Again, I don’t want to sound like sour grapes, IP Networks is doing more than 90% of the companies laying fiber in the USA, and 101 Netlink is a quality provider for rural neighborhoods. They deserve a thank you from all the rural communities that will get service where none existed before. It could be better, but it could also be a whole lot worse.

Mark Lovelace
Guest
Mark Lovelace
12 years ago

Greg, 101 Netlink commits to a 3-year fixed price to residential customers of $55 per month for the first 5 gigabytes delivered and $10 per month more for each additional 4 gigabytes.

Staff
Member
12 years ago
Reply to  Mark Lovelace

Mark that is the same deal I have and I am infinitely happier with 101 Netlink than I have been with any other service available around here. That being said, I’m with Greg. Rural residents are underserved with internet services. And we are going to fall further and further behind in the technological divide unless something is done about it. Not to over amp the unjustness of it but just as how gender inequality deprives society of the productivity of half its members, so too does technological inequality deprive our society particularly our county of much needed productivity.Internet is a necessity that rural and urban residents need equal access to. (And hey, I may not need to watch Netflix but I’d sure like to.)

Mr. Nice
Guest
Mr. Nice
12 years ago

Most phones get like 2 gigs for 3 hours of movies. Netflix Canada has a setting that does 9 hours that ain’t in ours yet.

101Netlink is hella better than cellular or Hughes.

Greg, if you are like the rest of us, you got some kinna antenna to get cellular downloads. If you getting slow internet, you are prolly pointing it wrong. Dunno where you stay at or if you stay in a RV or whatever so let’s run it down.

Near Garberville, the Godzilla Verizon tower is about two miles southwest and the mega US Cellular tower is one mile west. Those cover hella distance, so if you use either just point at one of those.

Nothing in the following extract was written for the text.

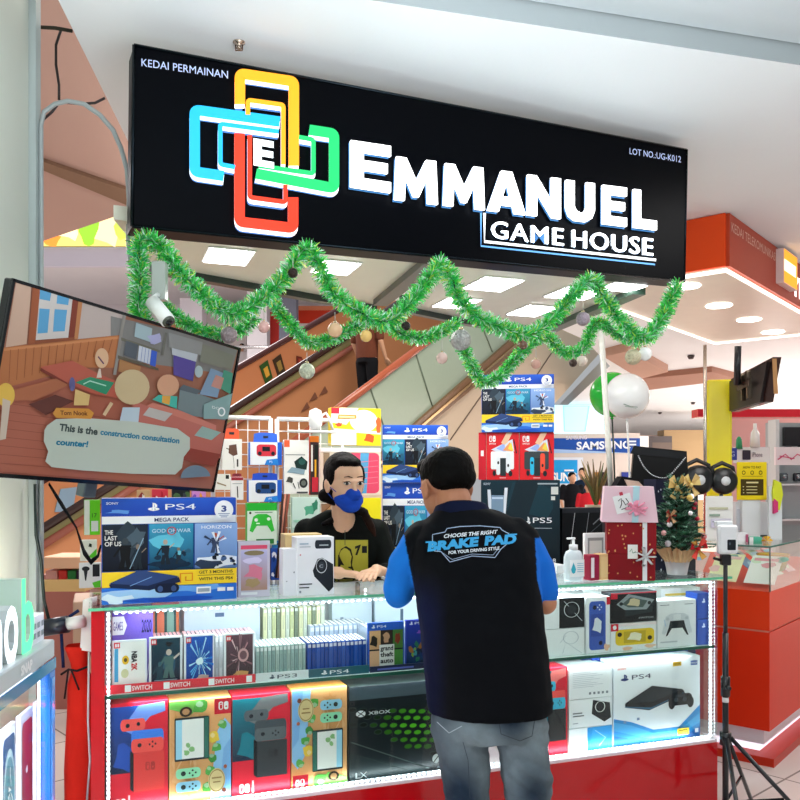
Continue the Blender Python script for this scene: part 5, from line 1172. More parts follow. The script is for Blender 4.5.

AT&T has some towers on top of Alder Pt. AT&T has another tower west of Benbow but it only pushes edge, 3G you gotta be pointed right at it.

Phillipsville

Greg Gehr
Guest
Greg Gehr
12 years ago
Reply to  Mr. Nice

Thanks for the info! I am using a MIFI – don’t think you can put an antenna on one of those, but if you know a way, I am interested. I get ok speeds out of it for a cell MIFI, about 400 to 600k down on a good day. Not all days are good days.

Mr. Nice
Guest
Mr. Nice
12 years ago
Reply to  Greg Gehr

Mifi got fake ports. Ports are on the back but if you plug antennas in, they don’t do anything. Prolly was just in the original design but never got used.

Those $400 setups where you got one antenna on the roof pointed at the cell tower and then a second antenna inside pointed away from the cell tower would work.

Got two of those here, one for voice at the house and then one for 3G in the truck. The one on the truck is alright but not like about to use GPS while driving, got to stop and adjust it out the window. Once you hit Sonoma, it’s all five bars with a truck mount.

Mr. Nice
Guest
Mr. Nice
12 years ago

Phillipsville/Meyers Flat has hella little towers everywhere. The bigger one is up off Cathey Rd.

Shelter Cove also has little towers and if you live there who knows why you having speed issues.

Ettersburg you got to get up on the roof and hit either southeast or ssw to get good signal.

Staff
Member
12 years ago
Reply to  Mr. Nice

Thanks for the excellent information!